» **Exercise brief**: The records that follow need to be output exactly as they are.

» **Excerpted records**:
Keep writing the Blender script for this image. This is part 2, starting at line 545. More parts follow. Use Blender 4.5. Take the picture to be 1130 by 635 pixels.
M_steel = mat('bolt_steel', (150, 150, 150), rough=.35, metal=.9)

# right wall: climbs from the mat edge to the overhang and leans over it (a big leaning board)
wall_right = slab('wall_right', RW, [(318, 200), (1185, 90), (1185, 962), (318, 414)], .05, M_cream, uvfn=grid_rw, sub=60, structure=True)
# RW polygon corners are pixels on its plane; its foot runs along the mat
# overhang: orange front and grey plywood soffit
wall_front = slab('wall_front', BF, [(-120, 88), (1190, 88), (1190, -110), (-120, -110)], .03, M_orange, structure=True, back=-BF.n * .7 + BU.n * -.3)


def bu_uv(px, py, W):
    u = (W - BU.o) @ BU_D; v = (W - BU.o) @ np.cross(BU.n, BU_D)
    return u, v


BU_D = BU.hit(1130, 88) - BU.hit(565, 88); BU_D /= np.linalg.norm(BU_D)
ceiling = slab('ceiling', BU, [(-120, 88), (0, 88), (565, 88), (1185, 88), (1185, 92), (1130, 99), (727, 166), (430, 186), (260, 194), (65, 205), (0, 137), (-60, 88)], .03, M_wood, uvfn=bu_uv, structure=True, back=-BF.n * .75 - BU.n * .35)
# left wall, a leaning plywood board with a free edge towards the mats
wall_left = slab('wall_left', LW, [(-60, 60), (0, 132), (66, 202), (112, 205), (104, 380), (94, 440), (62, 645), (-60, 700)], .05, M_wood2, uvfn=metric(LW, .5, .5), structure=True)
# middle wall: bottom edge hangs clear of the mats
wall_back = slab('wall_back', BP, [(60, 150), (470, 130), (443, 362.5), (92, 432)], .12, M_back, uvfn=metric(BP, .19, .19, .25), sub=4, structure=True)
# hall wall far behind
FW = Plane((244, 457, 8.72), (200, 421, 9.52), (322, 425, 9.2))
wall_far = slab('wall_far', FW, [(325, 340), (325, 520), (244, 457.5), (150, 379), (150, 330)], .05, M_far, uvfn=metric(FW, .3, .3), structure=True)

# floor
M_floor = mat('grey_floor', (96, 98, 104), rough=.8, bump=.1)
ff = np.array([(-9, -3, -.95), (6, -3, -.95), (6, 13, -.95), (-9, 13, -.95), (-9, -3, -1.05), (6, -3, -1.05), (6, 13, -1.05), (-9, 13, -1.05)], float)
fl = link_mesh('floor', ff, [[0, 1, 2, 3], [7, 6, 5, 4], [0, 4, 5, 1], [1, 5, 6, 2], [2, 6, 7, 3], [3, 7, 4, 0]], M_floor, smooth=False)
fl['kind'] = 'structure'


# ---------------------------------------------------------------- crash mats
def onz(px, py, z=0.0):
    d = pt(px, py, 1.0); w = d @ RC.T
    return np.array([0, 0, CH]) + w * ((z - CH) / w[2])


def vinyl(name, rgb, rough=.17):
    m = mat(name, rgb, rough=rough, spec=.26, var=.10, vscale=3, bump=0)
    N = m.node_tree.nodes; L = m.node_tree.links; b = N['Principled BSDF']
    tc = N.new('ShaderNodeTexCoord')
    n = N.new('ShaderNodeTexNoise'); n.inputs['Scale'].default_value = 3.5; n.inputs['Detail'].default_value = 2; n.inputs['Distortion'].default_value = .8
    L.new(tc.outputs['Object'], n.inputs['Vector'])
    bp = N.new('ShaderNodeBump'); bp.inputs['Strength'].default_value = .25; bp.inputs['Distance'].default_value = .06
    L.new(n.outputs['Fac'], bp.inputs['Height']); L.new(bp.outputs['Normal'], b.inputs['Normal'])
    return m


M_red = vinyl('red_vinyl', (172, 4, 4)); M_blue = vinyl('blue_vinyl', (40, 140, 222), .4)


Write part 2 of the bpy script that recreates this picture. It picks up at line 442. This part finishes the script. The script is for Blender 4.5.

» **Result of this task**:
Keep writing the Blender script for this image. This is part 2, starting at line 545. More parts follow. Use Blender 4.5. Take the picture to be 1130 by 635 pixels.
M_steel = mat('bolt_steel', (150, 150, 150), rough=.35, metal=.9)

# right wall: climbs from the mat edge to the overhang and leans over it (a big leaning board)
wall_right = slab('wall_right', RW, [(318, 200), (1185, 90), (1185, 962), (318, 414)], .05, M_cream, uvfn=grid_rw, sub=60, structure=True)
# RW polygon corners are pixels on its plane; its foot runs along the mat
# overhang: orange front and grey plywood soffit
wall_front = slab('wall_front', BF, [(-120, 88), (1190, 88), (1190, -110), (-120, -110)], .03, M_orange, structure=True, back=-BF.n * .7 + BU.n * -.3)


def bu_uv(px, py, W):
    u = (W - BU.o) @ BU_D; v = (W - BU.o) @ np.cross(BU.n, BU_D)
    return u, v


BU_D = BU.hit(1130, 88) - BU.hit(565, 88); BU_D /= np.linalg.norm(BU_D)
ceiling = slab('ceiling', BU, [(-120, 88), (0, 88), (565, 88), (1185, 88), (1185, 92), (1130, 99), (727, 166), (430, 186), (260, 194), (65, 205), (0, 137), (-60, 88)], .03, M_wood, uvfn=bu_uv, structure=True, back=-BF.n * .75 - BU.n * .35)
# left wall, a leaning plywood board with a free edge towards the mats
wall_left = slab('wall_left', LW, [(-60, 60), (0, 132), (66, 202), (112, 205), (104, 380), (94, 440), (62, 645), (-60, 700)], .05, M_wood2, uvfn=metric(LW, .5, .5), structure=True)
# middle wall: bottom edge hangs clear of the mats
wall_back = slab('wall_back', BP, [(60, 150), (470, 130), (443, 362.5), (92, 432)], .12, M_back, uvfn=metric(BP, .19, .19, .25), sub=4, structure=True)
# hall wall far behind
FW = Plane((244, 457, 8.72), (200, 421, 9.52), (322, 425, 9.2))
wall_far = slab('wall_far', FW, [(325, 340), (325, 520), (244, 457.5), (150, 379), (150, 330)], .05, M_far, uvfn=metric(FW, .3, .3), structure=True)

# floor
M_floor = mat('grey_floor', (96, 98, 104), rough=.8, bump=.1)
ff = np.array([(-9, -3, -.95), (6, -3, -.95), (6, 13, -.95), (-9, 13, -.95), (-9, -3, -1.05), (6, -3, -1.05), (6, 13, -1.05), (-9, 13, -1.05)], float)
fl = link_mesh('floor', ff, [[0, 1, 2, 3], [7, 6, 5, 4], [0, 4, 5, 1], [1, 5, 6, 2], [2, 6, 7, 3], [3, 7, 4, 0]], M_floor, smooth=False)
fl['kind'] = 'structure'


# ---------------------------------------------------------------- crash mats
def onz(px, py, z=0.0):
    d = pt(px, py, 1.0); w = d @ RC.T
    return np.array([0, 0, CH]) + w * ((z - CH) / w[2])


def vinyl(name, rgb, rough=.17):
    m = mat(name, rgb, rough=rough, spec=.26, var=.10, vscale=3, bump=0)
    N = m.node_tree.nodes; L = m.node_tree.links; b = N['Principled BSDF']
    tc = N.new('ShaderNodeTexCoord')
    n = N.new('ShaderNodeTexNoise'); n.inputs['Scale'].default_value = 3.5; n.inputs['Detail'].default_value = 2; n.inputs['Distortion'].default_value = .8
    L.new(tc.outputs['Object'], n.inputs['Vector'])
    bp = N.new('ShaderNodeBump'); bp.inputs['Strength'].default_value = .25; bp.inputs['Distance'].default_value = .06
    L.new(n.outputs['Fac'], bp.inputs['Height']); L.new(bp.outputs['Normal'], b.inputs['Normal'])
    return m


M_red = vinyl('red_vinyl', (172, 4, 4)); M_blue = vinyl('blue_vinyl', (40, 140, 222), .4)


Write part 2 of the bpy script that recreates this picture. It picks up at line 442. This part finishes the script. The script is for Blender 4.5.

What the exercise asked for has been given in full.